Directions: Repeat the material below exactly, with no pictures.

Start

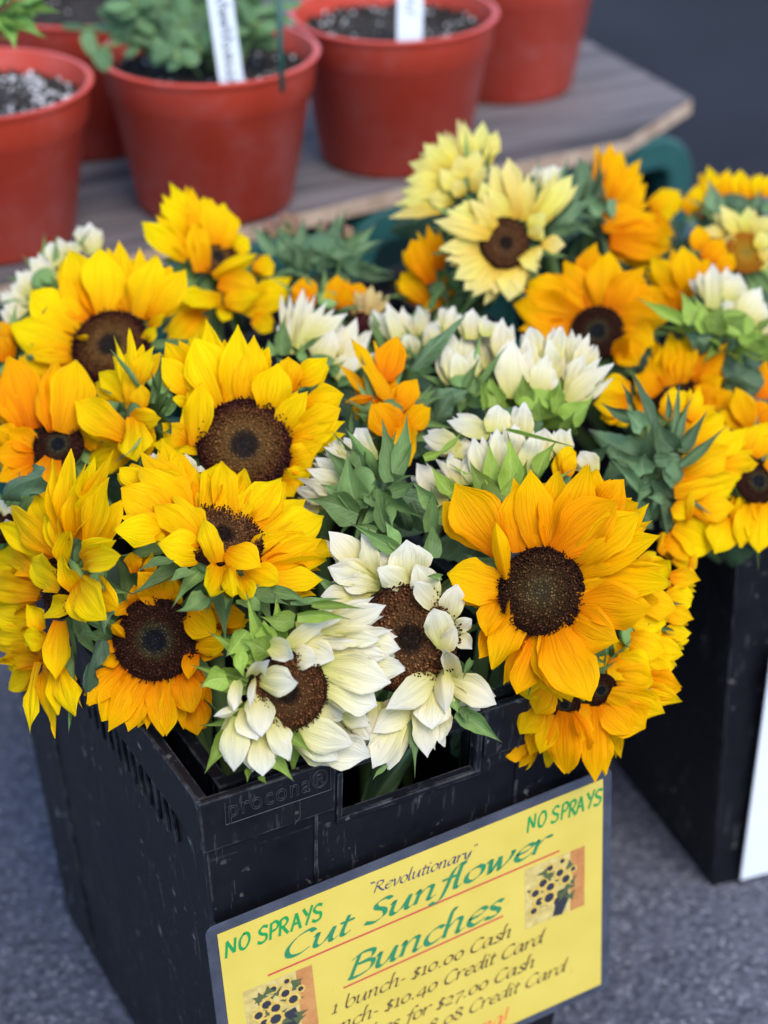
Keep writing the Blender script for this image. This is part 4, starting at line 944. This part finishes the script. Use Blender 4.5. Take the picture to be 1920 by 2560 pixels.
flower('H', (735, 990), 455, (.32, .02), 1.212, 'W', 'white sunflower with a wide brown eye hanging over the hand hole', '''
240,600,5,640,170;380,640,100,580,170;300,340,75,95,190,b;330,400,150,330,140;650,400,480,270,180;420,440,345,108,190,t;420,450,65,395,180,b;480,510,165,505,160,b;
650,230,540,0,130,S;940,320,930,0,170,S;650,260,248,20,130,S;450,1580,420,1840,140;620,1720,368,2005,170;700,1640,490,1912,140;680,1700,440,2082,230,b;800,1600,440,1782,190,b;
1150,1600,1535,1870,180,S;560,2050,438,2182,50,S;1120,1480,1160,1625,100,S;1200,1560,1250,1702,100,S;1040,1640,1000,1872,140;850,1520,900,1992,200;790,1650,800,2165,95,S;
760,440,725,168,290,b;780,540,478,405,180,b;1060,740,780,515,170,b;1000,700,800,365,210,b;1120,1370,1478,1545,240,b;1160,930,1275,1085,160,c;1160,930,1272,830,120;1050,1110,1130,880,170,t;
1110,850,1150,538,190,b;1060,1050,955,735,220,b;1150,1360,1035,1075,170,c;1000,1330,555,1585,220,b;960,1470,940,1752,260,b;1060,1300,1050,1625,170,f;1020,480,898,475,60,S;1270,1170,1200,1332,60,S''', 'C', sp=.026, el=.03, sep=SEP)
flower('G', (650, 860), 300, (.25, -.20), 1.165, 'W', 'white sunflower nearest the front corner with long petals brushing its white neighbour', '''
350,410,190,600,200,S;500,480,470,320,170,S;700,330,450,300,150,S;520,590,300,470,220,S;200,760,-5,830,190,S;300,560,330,760,110,S;430,600,330,650,120,S;
1180,1060,1250,1215,110;900,1300,1158,1388,90;690,1170,1258,1335,270,b;880,950,1090,1050,170;1100,1030,1255,1112,140;1250,430,1482,540,160,b;1240,620,1522,690,170,b;
870,400,1428,400,150;940,340,1378,220,160,b;950,520,1395,590,190,b;1020,400,1345,470,120,b;720,330,1085,290,90;640,470,965,318,120;780,440,1170,490,100,b;740,450,995,620,200,b;650,560,865,620,170,b;
680,1130,1140,1250,230,b;920,780,1312,960,250,b;930,640,1415,790,270,b;470,1270,700,1528,150,S;190,1150,38,1462,130,S;600,1150,838,1328,110,S;360,1430,350,1532,50,S;440,1480,492,1542,50,S;
230,1060,250,1448,190,b;400,1200,465,1482,170,b;580,1130,662,1255,100;480,1050,663,1370,150;300,980,425,1215,200,b;400,850,455,1190,200,b;230,1000,102,1040,80,f;200,880,260,1005,120,t;240,760,250,1000,120,t;
370,760,365,965,66,f;350,720,518,620,120,t;500,480,695,610,180,c;420,750,732,790,200,b;720,300,1122,322,100,S;830,210,1225,245,66,S''', 'C', sp=.03, el=.04, sep=SEPL)
flower('L', (900, 1760), 230, (-.55, .15), 1.275, 'W', 'half-closed white sunflower facing left with big green bracts, centre of the bunch', '''
1150,1800,1280,2157,480,L;1300,1900,1480,2157,330,L;520,1990,378,1920,110;560,1940,345,1870,90;990,1570,830,1295,200,b;850,1570,728,1370,150,b;720,1500,638,1395,90;680,1900,318,1800,160,b;
800,1590,560,1450,140,b;780,1690,488,1540,140,b;760,1830,342,1710,140,b;790,1790,418,1630,160,b;880,1620,780,1370,130,S;800,1720,555,1450,120,S;820,1920,530,1760,210,S;
1180,1680,1255,1165,150,S;1130,1740,1045,1215,200,S;850,1970,755,1480,230,S;1020,1940,985,1725,190,S;1000,1910,1105,1850,160,S;850,2010,425,1880,260,S;1080,2157,1000,1780,140,S;1440,2157,1472,1785,120,S;
1120,1830,1330,1730,130,S;1000,2150,778,2100,80,S;1480,1950,1300,1730,150,S''', None, sp=.05, el=0, sep=SEP)
flower('M', (700, 1400), 270, (.05, .70), 1.285, 'W', 'half-closed white sunflower facing up just behind the large gold one', '''
380,1070,105,980,200,b;600,980,288,868,180,b;370,1140,425,990,170;1380,1250,1275,1090,180,b;1150,1110,1130,918,160,b;980,1160,1010,918,170,b;640,950,670,745,220,b;850,980,862,727,190,b;
400,1340,308,1098,140,b;410,1340,205,1148,100;440,1340,450,1158,100;260,1480,65,1180,200,b;520,1310,478,1078,120;600,1290,550,978,110;560,1310,480,985,150;760,1150,790,885,160;660,1260,660,918,140;870,1260,930,938,150;
250,1100,402,940,55,S;120,1150,292,1080,75,S;330,1400,165,1188,120,S;640,1440,455,1158,160,S;620,1340,590,1005,110,S;960,1260,1102,1015,120,S;850,1360,885,1148,90,S;750,1400,738,955,170,S;700,1490,805,1250,100,S;280,1570,205,1510,160,S;180,1659,172,1355,90,S;
730,935,1255,1062,26,S''', None, sp=.05, el=0, sep=SEPL)
flower('M', (1180, 1190), 90, (.2, .6), 1.30, 'Y', 'small yellow petals poking up between white petals and the gold sunflower', '''
1120,1300,1110,1100,90;1150,1270,1200,1045,130,b;1180,1270,1240,1090,100''', None, recept=False, leaves=0)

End

Solution for this problem:
Keep writing the Blender script for this image. This is part 4, starting at line 944. This part finishes the script. Use Blender 4.5. Take the picture to be 1920 by 2560 pixels.
flower('H', (735, 990), 455, (.32, .02), 1.212, 'W', 'white sunflower with a wide brown eye hanging over the hand hole', '''
240,600,5,640,170;380,640,100,580,170;300,340,75,95,190,b;330,400,150,330,140;650,400,480,270,180;420,440,345,108,190,t;420,450,65,395,180,b;480,510,165,505,160,b;
650,230,540,0,130,S;940,320,930,0,170,S;650,260,248,20,130,S;450,1580,420,1840,140;620,1720,368,2005,170;700,1640,490,1912,140;680,1700,440,2082,230,b;800,1600,440,1782,190,b;
1150,1600,1535,1870,180,S;560,2050,438,2182,50,S;1120,1480,1160,1625,100,S;1200,1560,1250,1702,100,S;1040,1640,1000,1872,140;850,1520,900,1992,200;790,1650,800,2165,95,S;
760,440,725,168,290,b;780,540,478,405,180,b;1060,740,780,515,170,b;1000,700,800,365,210,b;1120,1370,1478,1545,240,b;1160,930,1275,1085,160,c;1160,930,1272,830,120;1050,1110,1130,880,170,t;
1110,850,1150,538,190,b;1060,1050,955,735,220,b;1150,1360,1035,1075,170,c;1000,1330,555,1585,220,b;960,1470,940,1752,260,b;1060,1300,1050,1625,170,f;1020,480,898,475,60,S;1270,1170,1200,1332,60,S''', 'C', sp=.026, el=.03, sep=SEP)
flower('G', (650, 860), 300, (.25, -.20), 1.165, 'W', 'white sunflower nearest the front corner with long petals brushing its white neighbour', '''
350,410,190,600,200,S;500,480,470,320,170,S;700,330,450,300,150,S;520,590,300,470,220,S;200,760,-5,830,190,S;300,560,330,760,110,S;430,600,330,650,120,S;
1180,1060,1250,1215,110;900,1300,1158,1388,90;690,1170,1258,1335,270,b;880,950,1090,1050,170;1100,1030,1255,1112,140;1250,430,1482,540,160,b;1240,620,1522,690,170,b;
870,400,1428,400,150;940,340,1378,220,160,b;950,520,1395,590,190,b;1020,400,1345,470,120,b;720,330,1085,290,90;640,470,965,318,120;780,440,1170,490,100,b;740,450,995,620,200,b;650,560,865,620,170,b;
680,1130,1140,1250,230,b;920,780,1312,960,250,b;930,640,1415,790,270,b;470,1270,700,1528,150,S;190,1150,38,1462,130,S;600,1150,838,1328,110,S;360,1430,350,1532,50,S;440,1480,492,1542,50,S;
230,1060,250,1448,190,b;400,1200,465,1482,170,b;580,1130,662,1255,100;480,1050,663,1370,150;300,980,425,1215,200,b;400,850,455,1190,200,b;230,1000,102,1040,80,f;200,880,260,1005,120,t;240,760,250,1000,120,t;
370,760,365,965,66,f;350,720,518,620,120,t;500,480,695,610,180,c;420,750,732,790,200,b;720,300,1122,322,100,S;830,210,1225,245,66,S''', 'C', sp=.03, el=.04, sep=SEPL)
flower('L', (900, 1760), 230, (-.55, .15), 1.275, 'W', 'half-closed white sunflower facing left with big green bracts, centre of the bunch', '''
1150,1800,1280,2157,480,L;1300,1900,1480,2157,330,L;520,1990,378,1920,110;560,1940,345,1870,90;990,1570,830,1295,200,b;850,1570,728,1370,150,b;720,1500,638,1395,90;680,1900,318,1800,160,b;
800,1590,560,1450,140,b;780,1690,488,1540,140,b;760,1830,342,1710,140,b;790,1790,418,1630,160,b;880,1620,780,1370,130,S;800,1720,555,1450,120,S;820,1920,530,1760,210,S;
1180,1680,1255,1165,150,S;1130,1740,1045,1215,200,S;850,1970,755,1480,230,S;1020,1940,985,1725,190,S;1000,1910,1105,1850,160,S;850,2010,425,1880,260,S;1080,2157,1000,1780,140,S;1440,2157,1472,1785,120,S;
1120,1830,1330,1730,130,S;1000,2150,778,2100,80,S;1480,1950,1300,1730,150,S''', None, sp=.05, el=0, sep=SEP)
flower('M', (700, 1400), 270, (.05, .70), 1.285, 'W', 'half-closed white sunflower facing up just behind the large gold one', '''
380,1070,105,980,200,b;600,980,288,868,180,b;370,1140,425,990,170;1380,1250,1275,1090,180,b;1150,1110,1130,918,160,b;980,1160,1010,918,170,b;640,950,670,745,220,b;850,980,862,727,190,b;
400,1340,308,1098,140,b;410,1340,205,1148,100;440,1340,450,1158,100;260,1480,65,1180,200,b;520,1310,478,1078,120;600,1290,550,978,110;560,1310,480,985,150;760,1150,790,885,160;660,1260,660,918,140;870,1260,930,938,150;
250,1100,402,940,55,S;120,1150,292,1080,75,S;330,1400,165,1188,120,S;640,1440,455,1158,160,S;620,1340,590,1005,110,S;960,1260,1102,1015,120,S;850,1360,885,1148,90,S;750,1400,738,955,170,S;700,1490,805,1250,100,S;280,1570,205,1510,160,S;180,1659,172,1355,90,S;
730,935,1255,1062,26,S''', None, sp=.05, el=0, sep=SEPL)
flower('M', (1180, 1190), 90, (.2, .6), 1.30, 'Y', 'small yellow petals poking up between white petals and the gold sunflower', '''
1120,1300,1110,1100,90;1150,1270,1200,1045,130,b;1180,1270,1240,1090,100''', None, recept=False, leaves=0)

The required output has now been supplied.